Apesar do irreversível desgaste da sua imagem, a José Sarney deve ser creditado o mérito de ter inaugurado, dias depois do segundo turno de 2014, a salutar opção confessional, pró-arrependimentos e remordimentos, através de um sonoro mea-culpa publicado na Página Três da “Folha”. Jamais deveria ter retornado à arena política depois de exercer a presidência, reconheceu. Ao mesmo tempo oferecia à presidente reeleita a magna tarefa de preparar o país para um maduro retorno ao parlamentarismo no decorrer do seu novo mandato.

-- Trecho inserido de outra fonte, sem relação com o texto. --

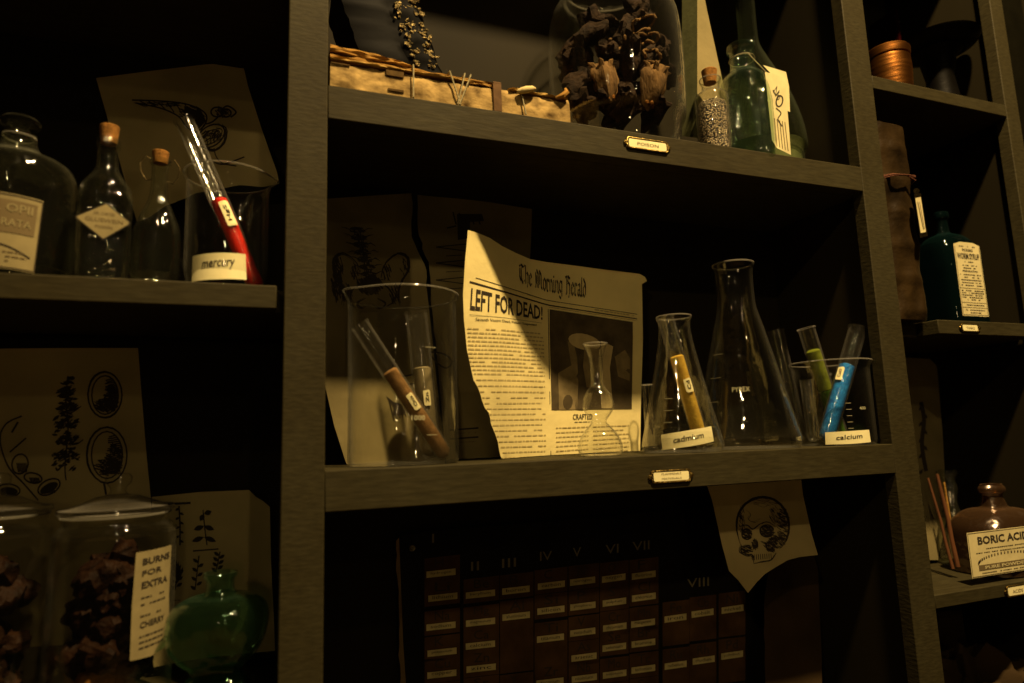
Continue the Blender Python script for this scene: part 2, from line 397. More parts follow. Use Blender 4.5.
# ================= glassware =================
RIMS = {}
def vessel(name, label, cat, cx, yb, Y, zs, prof, gmat, th=.0018, group=None, seg=48, mod=None, sx=1, sy=1, rot=0, part='glass_body', solid=False, rim=True):
    """prof: (half width px, y px) from the base up; returns root, axis point, list of (r, z)"""
    P = at(cx, yb, Y); O = Vector((P.x, P.y, Z(zs)+.0004)); k = mpp(Vector((P.x, P.y, Z(zs))))
    root = thing(name, O, label, cat, group)
    pr = []
    for hw, y in prof:
        # height above the base of the pixel row y on the vertical axis through O
        lo, hi = -.1, .6
        for _ in range(30):
            mid = (lo+hi)/2; q = O+Vector((0, 0, mid))-CAM
            if 341.5-FPX*q.dot(UP)/q.dot(fw) > y: lo = mid
            else: hi = mid
        pr.append((hw*k, lo))
    z1 = pr[1][1]; pr = [(r, max(.0002*i, z if z > .012 else z*0+.0003*i if i < 2 else max(z, .0006*i))) for i, (r, z) in enumerate(pr)]; pr[0] = (pr[0][0], 0)
    for i in range(1, len(pr)): pr[i] = (pr[i][0], max(pr[i][1], pr[i-1][1]-.004 if pr[i-1][1] > .03 else pr[i-1][1]+.0001))
    outer = [(0, 0)]+pr
    if solid: full = outer+[(0, pr[-1][1])]
    else:
        inner = [(max(r-th, .0005), max(z, th) if i else th) for i, (r, z) in enumerate(pr)]
        full = outer+inner[::-1]+[(0, th)]
    mb = MB(); mb.lathe(full, O, gmat, seg=seg, mod=mod, sx=sx, sy=sy, rot=rot)
    body = mb.build(part, root, angle=50)
    if rim and not mod:
        rr_m = pr[-1][0]-th*.4; zt = pr[-1][1]; mb = MB()
        mb.tube([O+Vector((rr_m*math.cos(t), rr_m*math.sin(t), zt)) for t in [6.2832*j/48 for j in range(49)]], .00085 if th < .0017 else .0011, 'rim_glass', 8)
        root['_rim'] = 1; RIMS[root.name] = mb.build('rim', root)
    return root, O, pr, k, body
def smoothprof(p, k=4):
    return [tuple(q) for q in curve_pts([tuple(x) for x in p], k)]
def facing(O): 
    f = CAM-O; f.z = 0; return f.normalized()
def test_tube(label, bot, top, rad_px, fills, glabel, gmat='tube_glass', lab=None, group='test tubes standing in the vessels', seg=28, zs=ZM):
    B = at(*bot); T = at(*top); A = (T-B); A.normalize()
    if zs is not None: B = B-A*((B.z-(Z(zs)+.005))/A.z)
    L = (T-B).length
    r = rad_px*mpp(B)
    root = thing('test_tube', B, label, 'test tube', group)
    pr = [(0, -0.0)]+[(r*math.sin(a), r*(1-math.cos(a))) for a in [math.pi/2*i/5 for i in range(1, 6)]]+[(r, L-.003), (r*1.12, L-.0015), (r*1.12, L)]
    pr += [(r*.86, L), (r*.86, r)]+[(r*.86*math.sin(a), r-(r*.86)*math.cos(a)) for a in [math.pi/2*i/4 for i in range(3, -1, -1)]]
    mb = MB(); mb.lathe(pr, B, gmat, A, seg); mb.build('glass_body', root)
    for f0, f1, m_ in fills:
        rr = r*.84; n = 10
        p = [(0, f0*L+r*.2)]
        if f0 == 0: p += [(rr*math.sin(a), r-rr*math.cos(a)) for a in [math.pi/2*i/4 for i in range(1, 5)]]
        else: p += [(rr, f0*L)]
        p += [(rr, f1*L-.001), (rr*.7, f1*L+.0008), (0, f1*L+.0012)]
        mb = MB(); mb.lathe(p, B, m_, A, 24); mb.build('powder', root)
    if lab:
        txt, hc, ww, hh, ang = lab
        F = (CAM-B); F = F-A*F.dot(A); S = A.cross(F.normalized())
        F = F.normalized()*math.cos(ang)+S*math.sin(ang)
        f = cylmap(B, A, r+.0003, F, hc*L)
        mb = MB(); k = .18*ww
        decal(mb, [(-ww/2, -hh/2+k), (-ww/2+k, -hh/2), (ww/2-k*.3, -hh/2), (ww/2, -hh/2+k*1.4), (ww/2, hh/2-k), (ww/2-k, hh/2), (-ww/2, hh/2-k*.5)], f, 'white_label', .0001, cell=.0025, thick=.0003)
        text(mb, txt, f, (ww*.22, -hh*.30), (0, hh*.62), (-ww*.44, 0), 'ink', .0004, bold=.02)
        mb.build('label', root)
    return root
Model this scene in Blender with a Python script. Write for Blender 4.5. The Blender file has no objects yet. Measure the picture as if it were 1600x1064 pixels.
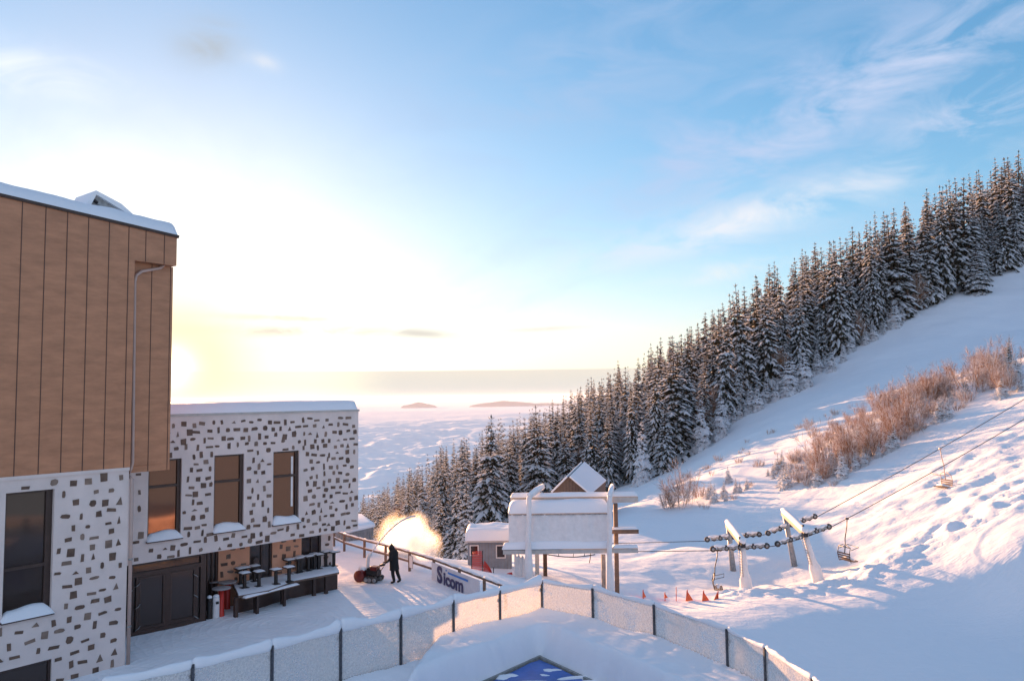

Ninguém o leu, nem o levou a sério — esta talvez seja a verdadeira crise da nossa imprensa: só manchetes são lidas e percebidas. A Operação Lava Jato já estava em curso, ninguém poderia prever seus incríveis desdobramentos, mas a experimentada raposa política tão próxima do banquete pressentia aquilo que FHC identificou um semestre depois: o naufrágio do atual sistema político.

Hora de encerrar o perigoso jogo de exclusões chamado “Nós e os outros”.